→ **Task to carry out**
Write out the material below again, unchanged.
── Listed entries ──
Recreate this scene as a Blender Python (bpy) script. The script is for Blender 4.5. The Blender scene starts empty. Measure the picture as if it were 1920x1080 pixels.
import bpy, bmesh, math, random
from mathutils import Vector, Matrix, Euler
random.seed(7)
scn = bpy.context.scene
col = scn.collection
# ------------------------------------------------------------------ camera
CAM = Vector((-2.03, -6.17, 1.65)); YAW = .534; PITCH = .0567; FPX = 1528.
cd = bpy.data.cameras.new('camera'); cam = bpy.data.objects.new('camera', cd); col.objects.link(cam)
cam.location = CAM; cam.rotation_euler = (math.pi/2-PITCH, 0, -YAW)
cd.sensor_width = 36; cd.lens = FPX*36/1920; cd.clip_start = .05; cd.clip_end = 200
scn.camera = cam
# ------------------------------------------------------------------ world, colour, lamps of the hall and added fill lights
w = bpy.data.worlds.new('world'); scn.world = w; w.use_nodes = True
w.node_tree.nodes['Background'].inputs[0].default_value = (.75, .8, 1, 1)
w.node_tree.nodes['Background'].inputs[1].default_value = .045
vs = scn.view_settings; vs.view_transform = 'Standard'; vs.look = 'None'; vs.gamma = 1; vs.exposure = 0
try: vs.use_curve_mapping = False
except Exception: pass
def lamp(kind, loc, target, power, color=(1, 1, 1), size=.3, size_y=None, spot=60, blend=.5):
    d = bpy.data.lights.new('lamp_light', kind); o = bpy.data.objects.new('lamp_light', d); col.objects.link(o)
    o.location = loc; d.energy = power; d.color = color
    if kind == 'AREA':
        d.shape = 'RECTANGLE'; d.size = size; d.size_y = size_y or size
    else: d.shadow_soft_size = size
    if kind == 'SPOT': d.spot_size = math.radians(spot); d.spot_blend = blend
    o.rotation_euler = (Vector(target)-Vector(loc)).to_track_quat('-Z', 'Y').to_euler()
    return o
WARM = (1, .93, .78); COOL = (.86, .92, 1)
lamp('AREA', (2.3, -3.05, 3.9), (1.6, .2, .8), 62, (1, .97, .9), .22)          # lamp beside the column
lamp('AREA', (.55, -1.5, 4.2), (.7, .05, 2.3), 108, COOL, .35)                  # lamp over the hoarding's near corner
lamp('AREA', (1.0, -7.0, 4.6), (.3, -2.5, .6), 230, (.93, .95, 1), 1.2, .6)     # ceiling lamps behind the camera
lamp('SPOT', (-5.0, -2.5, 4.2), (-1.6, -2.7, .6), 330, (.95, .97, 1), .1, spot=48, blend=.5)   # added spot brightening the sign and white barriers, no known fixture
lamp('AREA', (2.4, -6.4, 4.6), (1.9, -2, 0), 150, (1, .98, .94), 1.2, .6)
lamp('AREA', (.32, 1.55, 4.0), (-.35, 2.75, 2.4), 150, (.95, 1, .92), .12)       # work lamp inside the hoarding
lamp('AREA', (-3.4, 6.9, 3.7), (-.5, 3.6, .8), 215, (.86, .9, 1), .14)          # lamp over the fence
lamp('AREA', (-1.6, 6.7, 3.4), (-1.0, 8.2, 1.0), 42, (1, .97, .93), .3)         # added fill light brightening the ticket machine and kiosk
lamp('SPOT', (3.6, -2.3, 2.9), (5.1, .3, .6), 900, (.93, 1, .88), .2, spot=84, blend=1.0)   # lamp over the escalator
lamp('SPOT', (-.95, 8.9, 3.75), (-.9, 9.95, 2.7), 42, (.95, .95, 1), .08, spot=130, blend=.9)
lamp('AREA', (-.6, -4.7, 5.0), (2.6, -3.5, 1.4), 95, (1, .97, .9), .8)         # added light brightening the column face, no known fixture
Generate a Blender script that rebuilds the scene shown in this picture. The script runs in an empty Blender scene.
───
→ **Written response**
Recreate this scene as a Blender Python (bpy) script. The script is for Blender 4.5. The Blender scene starts empty. Measure the picture as if it were 1920x1080 pixels.
import bpy, bmesh, math, random
from mathutils import Vector, Matrix, Euler
random.seed(7)
scn = bpy.context.scene
col = scn.collection
# ------------------------------------------------------------------ camera
CAM = Vector((-2.03, -6.17, 1.65)); YAW = .534; PITCH = .0567; FPX = 1528.
cd = bpy.data.cameras.new('camera'); cam = bpy.data.objects.new('camera', cd); col.objects.link(cam)
cam.location = CAM; cam.rotation_euler = (math.pi/2-PITCH, 0, -YAW)
cd.sensor_width = 36; cd.lens = FPX*36/1920; cd.clip_start = .05; cd.clip_end = 200
scn.camera = cam
# ------------------------------------------------------------------ world, colour, lamps of the hall and added fill lights
w = bpy.data.worlds.new('world'); scn.world = w; w.use_nodes = True
w.node_tree.nodes['Background'].inputs[0].default_value = (.75, .8, 1, 1)
w.node_tree.nodes['Background'].inputs[1].default_value = .045
vs = scn.view_settings; vs.view_transform = 'Standard'; vs.look = 'None'; vs.gamma = 1; vs.exposure = 0
try: vs.use_curve_mapping = False
except Exception: pass
def lamp(kind, loc, target, power, color=(1, 1, 1), size=.3, size_y=None, spot=60, blend=.5):
    d = bpy.data.lights.new('lamp_light', kind); o = bpy.data.objects.new('lamp_light', d); col.objects.link(o)
    o.location = loc; d.energy = power; d.color = color
    if kind == 'AREA':
        d.shape = 'RECTANGLE'; d.size = size; d.size_y = size_y or size
    else: d.shadow_soft_size = size
    if kind == 'SPOT': d.spot_size = math.radians(spot); d.spot_blend = blend
    o.rotation_euler = (Vector(target)-Vector(loc)).to_track_quat('-Z', 'Y').to_euler()
    return o
WARM = (1, .93, .78); COOL = (.86, .92, 1)
lamp('AREA', (2.3, -3.05, 3.9), (1.6, .2, .8), 62, (1, .97, .9), .22)          # lamp beside the column
lamp('AREA', (.55, -1.5, 4.2), (.7, .05, 2.3), 108, COOL, .35)                  # lamp over the hoarding's near corner
lamp('AREA', (1.0, -7.0, 4.6), (.3, -2.5, .6), 230, (.93, .95, 1), 1.2, .6)     # ceiling lamps behind the camera
lamp('SPOT', (-5.0, -2.5, 4.2), (-1.6, -2.7, .6), 330, (.95, .97, 1), .1, spot=48, blend=.5)   # added spot brightening the sign and white barriers, no known fixture
lamp('AREA', (2.4, -6.4, 4.6), (1.9, -2, 0), 150, (1, .98, .94), 1.2, .6)
lamp('AREA', (.32, 1.55, 4.0), (-.35, 2.75, 2.4), 150, (.95, 1, .92), .12)       # work lamp inside the hoarding
lamp('AREA', (-3.4, 6.9, 3.7), (-.5, 3.6, .8), 215, (.86, .9, 1), .14)          # lamp over the fence
lamp('AREA', (-1.6, 6.7, 3.4), (-1.0, 8.2, 1.0), 42, (1, .97, .93), .3)         # added fill light brightening the ticket machine and kiosk
lamp('SPOT', (3.6, -2.3, 2.9), (5.1, .3, .6), 900, (.93, 1, .88), .2, spot=84, blend=1.0)   # lamp over the escalator
lamp('SPOT', (-.95, 8.9, 3.75), (-.9, 9.95, 2.7), 42, (.95, .95, 1), .08, spot=130, blend=.9)
lamp('AREA', (-.6, -4.7, 5.0), (2.6, -3.5, 1.4), 95, (1, .97, .9), .8)         # added light brightening the column face, no known fixture
Generate a Blender script that rebuilds the scene shown in this picture. The script runs in an empty Blender scene.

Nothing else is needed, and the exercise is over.